7 Layer Painting Techniques


In the 15th century, the Flemish began heavily using an oil painting technique that involved layering paint. The paint layers often used glaze and dried in thin, even layers, which made the paintings easier to correct. Each layer of the painting required seven weeks to dry. The process was long and tedious and often took six to twelve months or more to complete. There were seven layers in all and each layer was oiled before the next color of paint was applied.

Pencil Drawing

  • Use a true to life photograph or use a still life object as your subject for your drawing. Draw your still life image and include the smallest of details. Create precise borders in the image and add shading. Your canvas should be sanded and smooth prior to transferring the image. For best results when you are preparing the canvas, rub it with Linseed oil before you begin. You can draw the picture on paper and transfer it using carbon if you prefer.

Ink Drawing

  • The first layer of oil will wash away the pencil drawing so you must go in and go over your lines with ink. The ink will not wash away and you will still be left with a guide. If you've transferred the image using carbon you should still use ink to go back over the picture so that it will show through the paint.

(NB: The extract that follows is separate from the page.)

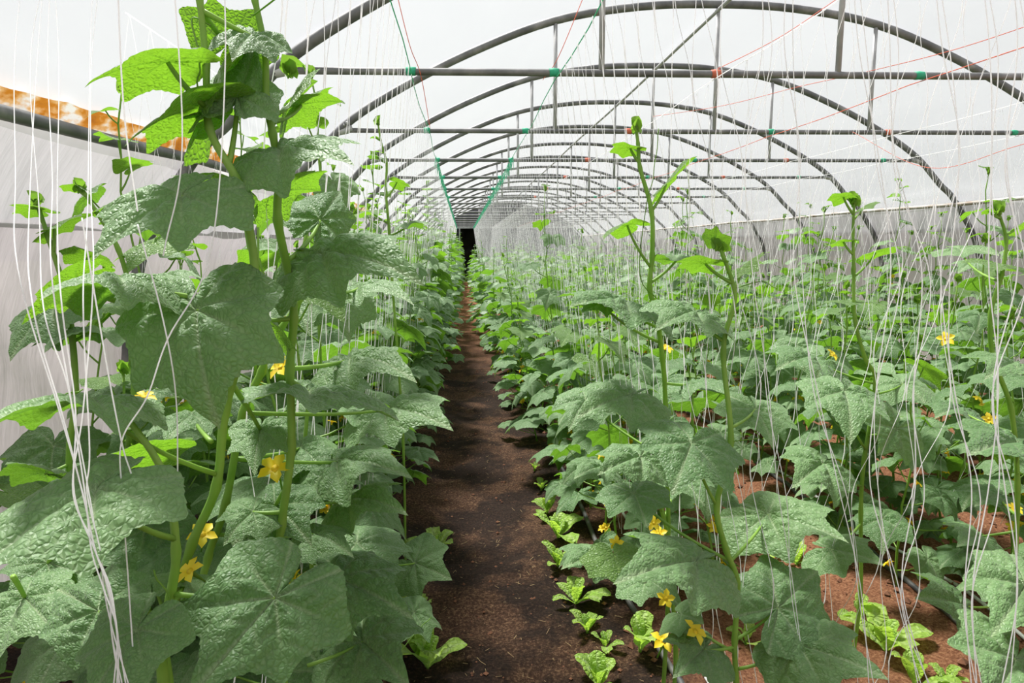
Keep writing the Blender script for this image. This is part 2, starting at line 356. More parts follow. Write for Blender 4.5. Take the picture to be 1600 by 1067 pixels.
# arches: pipe, tie bar, three hangers, end clamps
def tbm(pts, r, sides, name, m):
    b = MB(); b.tube(pts, r, sides); return b.mesh(name, m)
arch_me = tbm([(x, 0, z) for x, z in PR], 0.027, 10, 'arch_pipe', M['steel'])
barx = 2.60
bar_me = tbm([(-barx+i*barx/6, 0, HB) for i in range(13)], 0.017, 8, 'tie_bar', M['steel'])
def zarch(x): return float(np.interp(x, [p[0] for p in PR], [p[1] for p in PR]))
hang_me = [tbm([(x, 0, HB+0.01), (x, 0, zarch(x))], 0.014, 8, 'hanger', M['pale_steel']) for x in (-1.14, 0, 1.14)]
b = MB()
b.tube([(-0.05, 0, -0.01), (0.0, 0, 0), (0.05, 0, 0.015)], 0.026, 8); b.tube([(0, -0.05, 0.03), (0, 0.05, 0.03)], 0.006, 6); b.tube([(0.02, -0.04, 0.045), (0.02, 0.04, 0.045)], 0.012, 6)
clamp_me = b.mesh('clamp', M['pale_steel'])
def ring_me(m):
    b = MB(); b.tube([(-0.022, 0, 0), (0, 0, 0.002), (0.022, 0, 0)], 0.0195, 8); return b.mesh('twine_wrap', m)
wrapg, wrapr = ring_me(M['green_twine']), ring_me(M['red_twine'])
NETX = [-0.22, 0.45, 1.20, 2.22, 3.10, 4.05]
for i in range(-2, NA):
    y = D0+i*S
    t = empty('greenhouse_arch', (XC, y, 0))
    if i < 0: lab, g = 'grey steel pipe arch of the tunnel, behind the viewpoint', 'arches behind the viewpoint'
    elif i < 99: lab, g = f'grey steel pipe arch with tie bar, {ORD[i]} from the front of the tunnel', 'pipe arches of the tunnel'
    else: lab, g = 'small grey pipe arch at the far end of the tunnel', 'pipe arches at the far end'
    tag(t, lab, 'arch', g)
    link('arch_pipe', arch_me, t); link('tie_bar', bar_me, t)
    for h in hang_me: link('hanger', h, t)
    for sx in (-1, 1):
        c = link('clamp', clamp_me, t); c.location = (sx*barx, 0, HB); c.rotation_euler = (0, -0.0 if sx > 0 else 0, 0 if sx < 0 else PI)
    if 0 <= i < 6:
        for nx, g2 in zip(NETX, (wrapg, wrapg, wrapr, wrapg, wrapr, wrapg)):
            r = link('twine_wrap', g2, t); r.location = (nx-XC+R_.uniform(-.02, .02), 0, HB); r['label'] = 'green twine wrapped on bar' if g2 is wrapg else 'red twine wrapped on bar'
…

  • The imprimatura is the first layer of oil in the seven layer technique. An olive hue paint is applied to the entire canvas. You will obtain this hue by mixing Red Ochre, Yellow Ochre Light and Ivory Black. Add shading in areas of the canvas that will need shading from your drawing. You will create light areas and dark areas over the painting. Once you have the canvas completely covered it should be placed in a location where it will not be bothered. Allow it to dry for seven weeks. This will ensure that the oils have completely set.

Umber Underlayer

  • The umber layer begins to add some depth to your painting. You will not use it to make corrections to the first layer but to work with the first layer to add dimension. Apply the paint in the shadowed areas and use it as shading on the image itself. You will build up the underlayer by adding contours to your image. Allow this to completely dry. Flemish tradition again calls for seven weeks.

Dead Underlayer

  • The dead underlayer is a cold grey color that resembles moonlight hitting your image. This color is achieved by mixing Flake White, Light Ocher, Red Ocher, Burnt Umber, Prussian Blue and Ivory Black. It can also be achieved by mixing White Lead, Light Ocher, Red Ocher, and Burnt Bone. Light in the picture is applied thinly and half a tone higher, shadows are very transparent and are a half a tone lighter. Allow to dry completely.

Color Layer

  • The color layer is applied and gives life to your painting. Mix your colors to create a lifelike image. Use highlights and reflections to give your image more depth. Color can be applied thickly. Allow the painting to fully dry before adding the final layer.

Finishing Layer

  • The final layer is the layer that gives your painting its life. Add the imperfections and textures. Work in the lightest color areas. Do not try to go back over darker areas. After this layer has dried you will apply a varnish to protect the layers of paint. They will fade over time if not protected.